Message: 36 Date: Fri, 15 Jun 2007 04:55:03 -0700 (PDT) From: Hiep Nguyen hiep@ee.ucr.edu Subject: [CentOS] installed centos date & time To: centos@centos.org Message-ID: Pine.LNX.4.64.0706150453301.15383@storm.ee.ucr.edu Content-Type: TEXT/PLAIN; charset=US-ASCII; format=flowed
hi list, is there a command to find out the date & time that centos installed?
thanks T. Hiep
# ll /root/install.log will give you this information.

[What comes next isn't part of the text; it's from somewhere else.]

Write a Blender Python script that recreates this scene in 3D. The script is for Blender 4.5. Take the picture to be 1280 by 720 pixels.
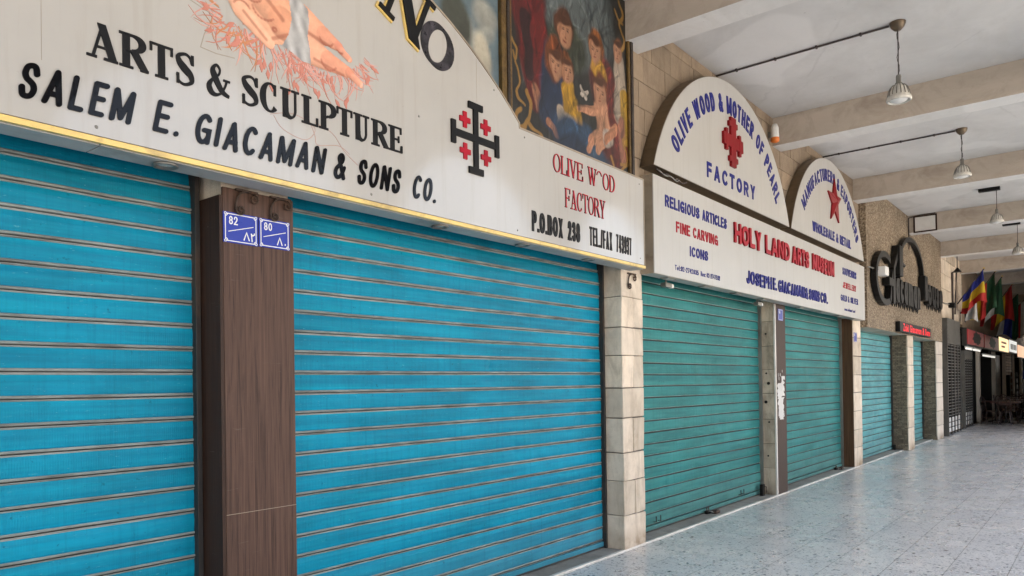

Quoting "James B. Byrne" byrnejb@harte-lyne.ca:
Message: 36 Date: Fri, 15 Jun 2007 04:55:03 -0700 (PDT) From: Hiep Nguyen hiep@ee.ucr.edu Subject: [CentOS] installed centos date & time To: centos@centos.org Message-ID: Pine.LNX.4.64.0706150453301.15383@storm.ee.ucr.edu Content-Type: TEXT/PLAIN; charset=US-ASCII; format=flowed
hi list, is there a command to find out the date & time that centos installed?
thanks T. Hiep
# ll /root/install.log will give you this information.
I have tried all methods mentioned thus far, and most (for my 4.4 install) haven't produced a date/time *I* recall building my system.
The best I've come up with thus far is ls -l /boot
That partition contains memtest86 which has a date indicative of when I may have actually done the install. Next to that would be various .b files also within /boot, such as boot, chain, and os2_d, that would have next most likely date.